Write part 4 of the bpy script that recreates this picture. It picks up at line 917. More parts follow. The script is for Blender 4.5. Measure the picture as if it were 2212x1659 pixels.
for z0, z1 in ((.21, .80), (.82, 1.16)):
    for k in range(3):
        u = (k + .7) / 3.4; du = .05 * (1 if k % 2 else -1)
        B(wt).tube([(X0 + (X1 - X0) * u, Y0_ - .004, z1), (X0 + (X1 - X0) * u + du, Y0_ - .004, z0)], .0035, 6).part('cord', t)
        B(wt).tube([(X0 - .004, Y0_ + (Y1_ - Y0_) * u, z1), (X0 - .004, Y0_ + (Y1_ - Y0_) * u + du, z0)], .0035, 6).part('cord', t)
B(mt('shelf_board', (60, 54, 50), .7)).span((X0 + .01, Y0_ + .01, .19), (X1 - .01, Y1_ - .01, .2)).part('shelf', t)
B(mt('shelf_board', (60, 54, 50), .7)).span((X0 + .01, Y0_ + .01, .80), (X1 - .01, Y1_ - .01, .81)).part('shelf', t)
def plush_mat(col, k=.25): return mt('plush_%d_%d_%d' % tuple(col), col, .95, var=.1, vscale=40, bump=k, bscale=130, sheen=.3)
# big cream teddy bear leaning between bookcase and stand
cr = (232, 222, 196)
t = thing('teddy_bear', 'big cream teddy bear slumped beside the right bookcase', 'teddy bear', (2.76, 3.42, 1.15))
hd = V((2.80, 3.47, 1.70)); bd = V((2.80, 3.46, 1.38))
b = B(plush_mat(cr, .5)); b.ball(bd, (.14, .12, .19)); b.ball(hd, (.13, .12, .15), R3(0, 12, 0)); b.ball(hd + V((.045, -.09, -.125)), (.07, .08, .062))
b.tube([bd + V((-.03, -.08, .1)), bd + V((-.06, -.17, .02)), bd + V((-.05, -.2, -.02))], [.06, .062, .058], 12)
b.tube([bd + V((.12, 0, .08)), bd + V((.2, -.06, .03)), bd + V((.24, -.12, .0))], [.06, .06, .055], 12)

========

▸ **Job**
Reproduce the full listing word for word.

▸ **Result for this task**
Write part 4 of the bpy script that recreates this picture. It picks up at line 917. More parts follow. The script is for Blender 4.5. Measure the picture as if it were 2212x1659 pixels.
for z0, z1 in ((.21, .80), (.82, 1.16)):
    for k in range(3):
        u = (k + .7) / 3.4; du = .05 * (1 if k % 2 else -1)
        B(wt).tube([(X0 + (X1 - X0) * u, Y0_ - .004, z1), (X0 + (X1 - X0) * u + du, Y0_ - .004, z0)], .0035, 6).part('cord', t)
        B(wt).tube([(X0 - .004, Y0_ + (Y1_ - Y0_) * u, z1), (X0 - .004, Y0_ + (Y1_ - Y0_) * u + du, z0)], .0035, 6).part('cord', t)
B(mt('shelf_board', (60, 54, 50), .7)).span((X0 + .01, Y0_ + .01, .19), (X1 - .01, Y1_ - .01, .2)).part('shelf', t)
B(mt('shelf_board', (60, 54, 50), .7)).span((X0 + .01, Y0_ + .01, .80), (X1 - .01, Y1_ - .01, .81)).part('shelf', t)
def plush_mat(col, k=.25): return mt('plush_%d_%d_%d' % tuple(col), col, .95, var=.1, vscale=40, bump=k, bscale=130, sheen=.3)
# big cream teddy bear leaning between bookcase and stand
cr = (232, 222, 196)
t = thing('teddy_bear', 'big cream teddy bear slumped beside the right bookcase', 'teddy bear', (2.76, 3.42, 1.15))
hd = V((2.80, 3.47, 1.70)); bd = V((2.80, 3.46, 1.38))
b = B(plush_mat(cr, .5)); b.ball(bd, (.14, .12, .19)); b.ball(hd, (.13, .12, .15), R3(0, 12, 0)); b.ball(hd + V((.045, -.09, -.125)), (.07, .08, .062))
b.tube([bd + V((-.03, -.08, .1)), bd + V((-.06, -.17, .02)), bd + V((-.05, -.2, -.02))], [.06, .062, .058], 12)
b.tube([bd + V((.12, 0, .08)), bd + V((.2, -.06, .03)), bd + V((.24, -.12, .0))], [.06, .06, .055], 12)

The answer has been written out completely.